Des « membres du conseil d’administration du musée sont notoirement proches du pouvoir chinois »

« Alors que 4 des 5 membres du conseil d’administration du musée sont notoirement proches du pouvoir chinois, il est difficile de ne pas voir un sous-jacent politique et un choix délibéré du musée Guimet de se conformer aux exigences du lobbying chinois relayé complaisamment en France », indiquent Mes Ravon et Bourdon dans une déclaration à l’AFP.

Les requérants demandent désormais à la justice administrative d’enjoindre au musée de rétablir dans ses collections le mot « Tibet » pour présenter les salles d’expositions, sur les cartels accompagnant les objets d’art ou dans les brochures.

Cette statuette représentant Virupaksa, roi-gardien du continent de l’Ouest (Tibet XVe), est exposée au Musée Guimet des Arts asiatiques, le 04 août 2006 à Paris. (OLIVIER LABAN-MATTEI/AFP via Getty Images)

Une région qui « dépasse largement les frontières politiques actuelles ou passées »

En réponse, le musée assure que le « Tibet est très présent et mis en valeur (en son sein, NDLR) à travers l’affichage des cartels, sur lesquels figurent bien les termes ‘Tibet’ et‘tibétain’ ». Le terme Tibet figure ainsi « 23 fois » dans le nouveau guide des collections d’avril 2025, fait-il valoir auprès de l’AFP.

L’institution dit comprendre que ces changements de terminologie « puissent susciter des réactions » mais la justifie par la volonté de « mieux refléter la réalité historique et culturelle » de ses collections et d’une région qui « dépasse largement les frontières politiques actuelles ou passées ».

« Il ne s’agit en aucun cas d’une réponse à des pressions extérieures », insiste également le musée, alors que Pékin a déjà été accusé dans le passé de pressions sur des établissements culturels.

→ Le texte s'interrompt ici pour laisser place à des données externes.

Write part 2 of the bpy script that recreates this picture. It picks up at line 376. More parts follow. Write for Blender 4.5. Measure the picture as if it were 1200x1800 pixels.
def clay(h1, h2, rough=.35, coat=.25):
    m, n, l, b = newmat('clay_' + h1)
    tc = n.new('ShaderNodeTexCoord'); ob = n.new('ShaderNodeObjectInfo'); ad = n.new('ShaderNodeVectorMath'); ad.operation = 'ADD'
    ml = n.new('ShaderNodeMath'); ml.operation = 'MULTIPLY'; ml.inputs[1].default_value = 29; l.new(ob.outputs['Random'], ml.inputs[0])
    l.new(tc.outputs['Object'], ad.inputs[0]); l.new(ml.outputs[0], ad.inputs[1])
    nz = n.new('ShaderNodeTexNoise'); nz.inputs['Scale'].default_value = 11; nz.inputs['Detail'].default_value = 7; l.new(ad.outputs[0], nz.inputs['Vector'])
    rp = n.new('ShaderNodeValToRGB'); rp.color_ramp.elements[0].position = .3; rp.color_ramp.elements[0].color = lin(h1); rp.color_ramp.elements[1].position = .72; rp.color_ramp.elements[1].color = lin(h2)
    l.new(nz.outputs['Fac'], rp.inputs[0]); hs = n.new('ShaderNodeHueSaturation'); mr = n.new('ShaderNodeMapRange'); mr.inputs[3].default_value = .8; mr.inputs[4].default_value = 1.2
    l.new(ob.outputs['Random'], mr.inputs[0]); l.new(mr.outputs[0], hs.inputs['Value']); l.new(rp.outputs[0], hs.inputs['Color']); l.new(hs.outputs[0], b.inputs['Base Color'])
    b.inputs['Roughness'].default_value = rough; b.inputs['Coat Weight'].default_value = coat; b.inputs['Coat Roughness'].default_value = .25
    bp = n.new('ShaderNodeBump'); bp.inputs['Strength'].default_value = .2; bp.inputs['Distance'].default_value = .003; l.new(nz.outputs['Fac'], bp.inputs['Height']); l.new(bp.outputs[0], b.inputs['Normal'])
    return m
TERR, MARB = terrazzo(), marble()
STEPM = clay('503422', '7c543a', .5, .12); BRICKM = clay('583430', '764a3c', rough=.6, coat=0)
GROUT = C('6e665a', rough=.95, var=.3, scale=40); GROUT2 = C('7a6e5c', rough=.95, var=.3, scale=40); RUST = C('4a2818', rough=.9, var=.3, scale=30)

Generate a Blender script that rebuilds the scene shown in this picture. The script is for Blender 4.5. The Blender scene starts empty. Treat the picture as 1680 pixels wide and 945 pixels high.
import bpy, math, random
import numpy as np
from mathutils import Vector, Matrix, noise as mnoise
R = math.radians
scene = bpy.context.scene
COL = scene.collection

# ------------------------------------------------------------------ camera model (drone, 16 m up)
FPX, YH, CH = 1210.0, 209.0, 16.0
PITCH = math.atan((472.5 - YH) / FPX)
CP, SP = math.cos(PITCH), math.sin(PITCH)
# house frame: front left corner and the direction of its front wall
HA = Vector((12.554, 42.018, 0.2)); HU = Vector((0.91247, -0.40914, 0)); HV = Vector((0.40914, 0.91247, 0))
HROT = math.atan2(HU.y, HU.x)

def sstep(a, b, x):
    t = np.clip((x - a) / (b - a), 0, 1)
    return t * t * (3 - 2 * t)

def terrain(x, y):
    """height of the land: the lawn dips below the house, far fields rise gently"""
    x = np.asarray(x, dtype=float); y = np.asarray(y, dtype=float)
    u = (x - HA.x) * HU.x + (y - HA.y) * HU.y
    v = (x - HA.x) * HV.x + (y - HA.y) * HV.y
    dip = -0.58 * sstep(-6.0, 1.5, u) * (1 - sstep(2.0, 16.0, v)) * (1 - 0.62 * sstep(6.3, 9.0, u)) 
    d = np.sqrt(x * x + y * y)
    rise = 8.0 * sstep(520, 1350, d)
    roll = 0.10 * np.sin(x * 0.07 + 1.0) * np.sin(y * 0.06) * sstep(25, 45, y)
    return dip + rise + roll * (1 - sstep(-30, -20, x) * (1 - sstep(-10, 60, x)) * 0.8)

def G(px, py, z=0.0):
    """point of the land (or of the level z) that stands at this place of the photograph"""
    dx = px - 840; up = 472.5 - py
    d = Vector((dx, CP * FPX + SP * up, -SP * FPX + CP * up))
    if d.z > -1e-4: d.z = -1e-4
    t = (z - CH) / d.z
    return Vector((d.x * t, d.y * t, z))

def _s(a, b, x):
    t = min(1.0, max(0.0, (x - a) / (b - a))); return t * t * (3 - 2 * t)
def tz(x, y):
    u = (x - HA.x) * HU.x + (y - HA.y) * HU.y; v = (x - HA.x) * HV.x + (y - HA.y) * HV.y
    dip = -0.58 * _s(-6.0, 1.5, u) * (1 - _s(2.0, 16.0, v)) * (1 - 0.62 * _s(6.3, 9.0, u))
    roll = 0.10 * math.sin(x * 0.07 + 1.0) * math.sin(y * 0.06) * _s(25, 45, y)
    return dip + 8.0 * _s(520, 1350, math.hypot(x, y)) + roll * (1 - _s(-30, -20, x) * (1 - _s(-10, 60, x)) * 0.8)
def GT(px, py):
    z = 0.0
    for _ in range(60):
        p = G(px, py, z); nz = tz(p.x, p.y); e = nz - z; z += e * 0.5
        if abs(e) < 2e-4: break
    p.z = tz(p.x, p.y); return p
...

Le musée d’histoire de Nantes a dénoncé avoir subi « une injonction des autorités centrales chinoises »

Fin 2020, le musée d’histoire de Nantes avait reporté une exposition consacrée à l’histoire de Gengis Khan et de l’empire mongol en raison d’un « durcissement » chinois à l’encontre de la minorité mongole.

Ce musée avait notamment affirmé avoir subi « une injonction des autorités centrales chinoises à faire disparaitre de l’exposition des éléments de vocabulaire (les mots Gengis Khan, empire et mongol) ». Il estimait également avoir été l’objet d’« une censure à l’égard du projet initial » , rapportait Ici Pays de Loire. D’après le musée, les modifications réalisées par le régime communiste « comport(aient) notamment des éléments de réécriture tendancieux visant à faire disparaître totalement l’histoire et la culture mongole au bénéfice d’un nouveau récit national. »

L’exposition s’était finalement tenue fin 2023, sans la collaboration de Pékin mais avec celle de la Mongolie qui a mis à disposition une partie de sa collection nationale, selon Le Parisien.